Maybe we should have stayed screen-free.
Yesterday, a day I had been dreading: my seven-year-old came home from school and asked me what “sex” was.
Turns out he had received the following “friend request” on his favorite website, the seemingly-harmless-enough Moshi Monsters:
hi lover boy meet me at the park and we come have really good sex
Cut to me, staring at the screen, marveling at the potty mouth on tia3456789 (pictured at left).
“This person said this when they wanted to be my friend,” he said, “and I didn’t know what they meant.”
“Did you accept their friend request?” I asked, smile frozen on my face.
“Yes,” he said, as if there were no other possible answer to that question.
I blocked the sender, stuck my finger in the dam by telling my son “sex is when moms and dads kiss,” then contacted Moshi Monsters help directly. I heard back from them within the hour that “appropriate action had been taken.” Still, their reassurance fell a little short:
Due to privacy laws, we cannot give any information regarding action taken.
We ask all parents to please not contact the player who has been reported or removed, as this can escalate the situation unnecessarily.
I took their advice and have not left this little sh*t/Moshi an enlightening message on her own”Friend Tree,” which had been my intention. But upon further consideration, I’m wondering if Moshi Monsters is mostly thinking of themselves when they warn against unnecessarily escalated situations. Why shouldn’t I reach out to this jerk, even if he or she is a minor, and say, you are ruining childhoods and I SEE WHAT YOU’RE DOING?
And then just his morning, the New York Times printed Amy O’Leary’s sobering article So How Do We Talk About This? , addressing what to do when your young children see internet pornography.

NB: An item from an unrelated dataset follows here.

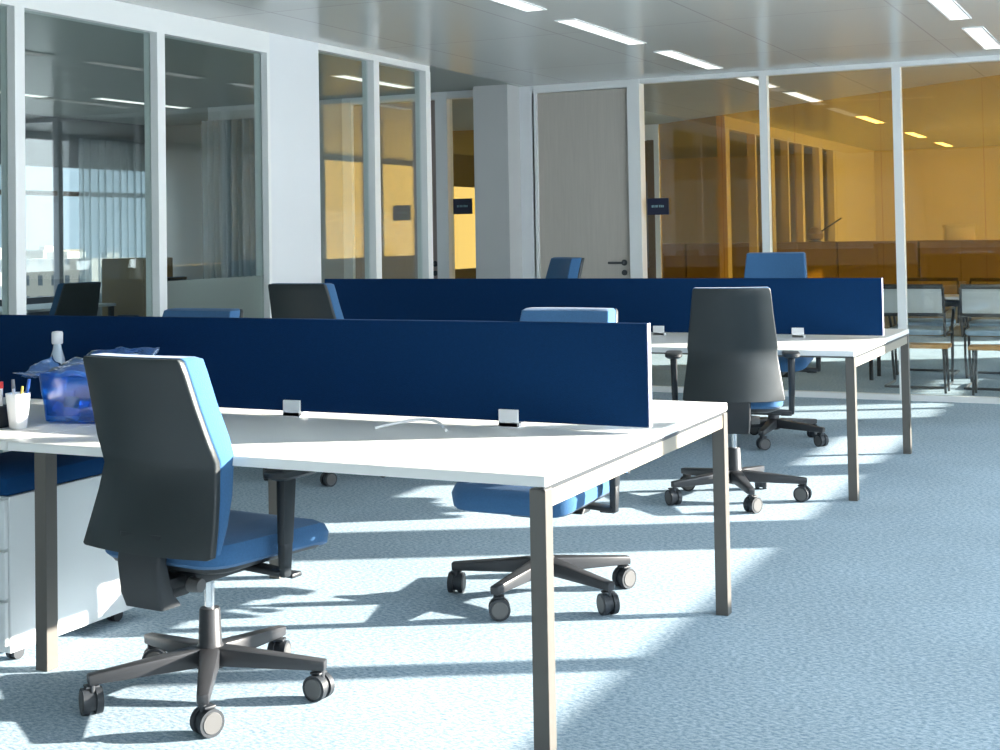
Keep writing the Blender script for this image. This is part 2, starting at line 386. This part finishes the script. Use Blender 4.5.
g3 = 'linear lights in the left glazed office'
ceil_light(-7.6, 5.0, 6.25, 'linear light in the left office seen at the left frame edge', g3)
ceil_light(-7.3, 6.6, 7.85, 'linear light in the left office seen above the window', g3)
ceil_light(-4.55, 6.3, 7.45, 'linear light seen through the narrow glass panes past the white column', g3)

# ------------------------------------------------------------------ desk benches
DX = -3.62
def make_bench(y0):
    e = empty('desk_bench', (0, y0, 0))
    for (a, b) in ((-1.808, 0), (DX, -1.814)):
        for (c, d) in ((0, .793), (.807, 1.6)):
            t = MB().box(a, b, c, d, .712, .74, .003).build('desktop', 'desk', e, smooth=False)
    for y in (0, 1.6-.045):
        for x in (-.045, DX):
            MB().box(x, x+.045, y, y+.045, 0, .706, .002).build('leg', 'metal', e, smooth=False)
    for y in (.14, 1.41):
        lg = MB().box(-1.835, -1.787, y, y+.05, 0, .69, .002).build('leg', 'metal', e, smooth=False)
        MB().box(-1.90, -1.72, y+.0, y+.05, .69, .712, .002).build('bracket', 'metal', lg, smooth=False)
    for x in (-.04, DX+.005):
        MB().box(x, x+.035, .045, 1.555, .655, .70, .002).build('end_rail', 'rail', e, smooth=False)
    for y in (.42, 1.14):
        MB().box(DX+.05, -.045, y, y+.04, .665, .712, .002).build('beam', 'metal', e, smooth=False)
    MB().box(-.012, -.004, .0, 1.6, .700, .712).build('shadow_gap', 'dark_metal', e, smooth=False)
    return e
b1 = make_bench(0); tag(b1, 'white four person desk bench nearest the camera with grey metal legs', 'desk', 'white desk benches')
b2 = copy_tree(b1); b2.location.y = 3.79; tag(b2, 'white desk bench farther back in front of the glass wall', 'desk')

def screen(y0, x0, x1, label):
    e = empty('desk_divider', ((x0+x1)/2, y0+.8, .74)); hw = (x1-x0)/2
    MB().box(-hw, hw-.001, -.014, .014, .018, .333, .004).build('panel', 'navy', e, smooth=False)
    MB().box(hw-.001, hw+.002, -.013, .013, .018, .333).build('sunlit_edge', 'sunlit_navy', e, smooth=False)['label'] = 'panel end with sunlight painted pale'  # thin strip paints the sunlit end of the navy panel
    for cw in (-1.29, -.47, -3.11, -2.29):
        cx = cw-(x0+x1)/2
        m_ = MB().box(cx-.034, cx+.034, -.024, -.0145, .0, .056, .002).box(cx-.034, cx+.034, .0145, .024, .0, .056, .002).box(cx-.034, cx+.034, -.024, .024, 0, .014)
        m_.build('clamp', 'clamp', e, smooth=False)
    tag(e, label, 'desk divider', 'navy desk dividers')
screen(0, -3.60, -.003, 'long navy fabric desk divider on the front bench nearest the camera')
screen(3.79, -3.60, -.003, 'long navy fabric desk divider on the rear bench before the amber glass')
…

Not what to do if they see pornography.
WHEN they see pornography.
The overall takeaway of this article, and of Moshi Monsters’ prefabricated response to me, is a depressing realization for this parent: my children can’t be safe on the internet. Not even on websites designed for children. (Perhaps especially not on websites designed for children?) Here’s how Elizabeth Schroeder, executive director of the national sex-education organization Answer, boils it down:
“Your child is going to look at porn at some point. It’s inevitable.”
Apparently I need to give up on my dream of childhood innocence with a sigh, and take as a given the day when I have to steer my nine-year-old son towards appropriate images of nude women to surf.
Wait, did you read that right? Yes, you did.
Dana, a divorced mother of three… assumed her sons would seek out pornography and thought it was normal for her 9-year-old to want to look at pictures of naked women. But when he was 13, he asked why women liked to be choked.
What? WHAT? I sure don’t want my 9-year-old son graduating to only violent porn by 7th grade, that’s for sure, but ain’t no WAY I’m going to shrug my shoulders if I find my third grader googling “boobs” later this afternoon. I refuse to accept that as “inevitable” for someone so young, someone so happy being so young. If we all accept that as normal than our children’s childhoods will suffer for it.
The NYT’s Motherlode blog has an extremely helpful post up today, also by Amy O’Leary, explaining how to filter your home network and (perhaps most importantly) talk to your kids once the horse has left the stable. It’s the unavoidability of that moment that I’m struggling with today, hoping that I may yet be able to tighten the reins, start looking over their shoulders a little more often, and protect them from those who would take joy in ruining their innocence.
What do you think? Is it inevitable that our children will see pornography online?
Should the focus be on how to protect their innocence, or what to do once it’s ruined?
What steps have you taken to monitor what your child sees online? Has it been successful?
Most importantly, do you think I should fire off a nasty note to Moshi Member tia3456789?